When Firing Your CEO Goes Terribly Wrong

A case winding its way through the New York court system is either a Machiavellian tale of client poaching or an epic lesson in meddling and inept management.

Wantickets is seeking a court order against its former president and CEO after the pair were fired, went to work for Eventbrite and took Wantickets’ biggest client with them. In their defense, former Wantickets president and founder Barak Schurr and former CEO Diego Carlin counter that

Wantickets’ owner had told them to sell the company to Eventbrite and that the big client decided to make the switch after negotiations with Wantickets collapsed following the men’s firing.

Wantickets CFO Richard Blakeley now says the company has lost its biggest client, a Las Vegas casino-resort, and accused the men of actively trying to send the Electric Zoo Festival, the BPM Festival and the XO Festival to Eventbrite.

As evidence of alleged wrongdoing, Wantickets CFO Richard Blakely presented dozens of emails between the men, Eventbrite executives and other Wantickets sales staff. Blakely says it is evidence that the two were working on behalf of a rival – Schurr contends he was simply doing what he was told by Wanticket management as a potential sale nearly closed.

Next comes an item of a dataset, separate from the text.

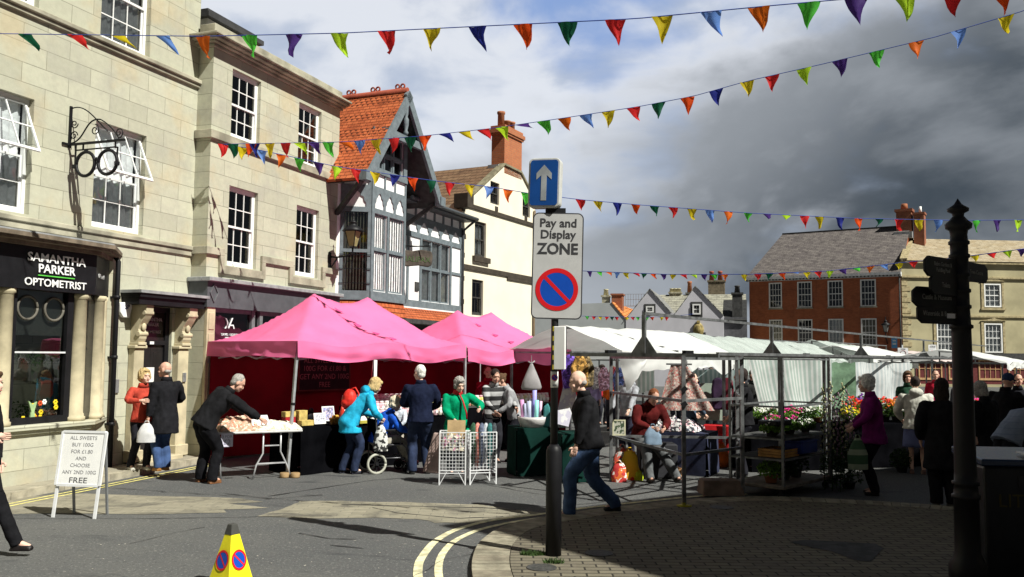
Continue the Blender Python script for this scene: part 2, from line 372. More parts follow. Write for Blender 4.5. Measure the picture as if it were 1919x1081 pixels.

Schurr founded Wantickets in 2000 and grew the company into a competitive mid-tier firm used at nightclubs and EDM events. In 2014 he sold the company to the Chehebar family. In April, the Chehebar family instructed Schurr to sell the company to Eventbrite.

For reasons unclear, the sale collapsed on July 1. Wantickets said Eventbrite was never serious, while Schurr said the Chehebar family became impatient and canceled the sale only 71 days after Eventbrite issued a memo of intent to buy Wantickets.

Eventually, Wantickets was sold to a guy named Joe Schnair, who quickly fired Schurr and Carlin and denied them severance. That might have been a bad idea. Wantickets is now close to losing another large client to Eventbrite, an unnamed nightclub representing 8 percent of the company’s revenue, according to court filings.

In the coming months, a judge in the case will be asked to decide if Schurr and Carlin should be barred from working for Eventbrite.

“It is doubtful that an injunction will prevent them from earning a living,” Wanticket’s CFO wrote. “Mr. Schurr is a salesman and Mr. Carlin is a manager, and their skills are hardly unique to the ticketing sector.”

For their part, Eventbrite released a statement defending the hiring of the two men.

“It’s a competitive industry, and competing fairly is of critical importance and central to our ethics at Eventbrite,” the statement read. “We have not engaged in any wrongdoing or inappropriate conduct.”